Reversing Hydride Ion Formation in Quantum Information Experiments with Be$^+$

TL;DR

This paper demonstrates a photodissociation method using 157 nm photons to remove BeH$^+$ ions from a Coulomb crystal, improving ion purity and experiment duration in quantum information setups.

Contribution

It introduces a rotational-state-insensitive dissociation technique for BeH$^+$ ions that can be extended to other molecular ion contaminants.

Findings

Successfully dissociated BeH$^+$ ions in a large Coulomb crystal.

Enabled longer experimental runtimes by reducing molecular ion contamination.

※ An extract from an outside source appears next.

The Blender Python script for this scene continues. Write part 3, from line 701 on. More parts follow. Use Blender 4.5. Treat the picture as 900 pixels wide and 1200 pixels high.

Potentially applicable to other metal hydride ions like MgH$^+$ and AlH$^+$.

Abstract

We demonstrate photodissociation of BeH$^+$ ions within a Coulomb crystal of thousands of $^9$Be$^+$ ions confined in a Penning trap. Because BeH$^+$ ions are created via exothermic reactions between trapped, laser-cooled Be$^+$($^2\text{P}_{3/2}$) and background H$_2$ within the vacuum chamber, they represent a major contaminant species responsible for infidelities in large-scale trapped-ion quantum information experiments. The rotational-state-insensitive dissociation scheme described here makes use of 157 nm photons to produce Be$^+$ and H as products, thereby restoring Be$^+$ ions without the need for reloading. This technique facilitates longer experiment runtimes at a given background H$_2$ pressure, and may be adapted for removal of MgH$^+$ and AlH$^+$ impurities.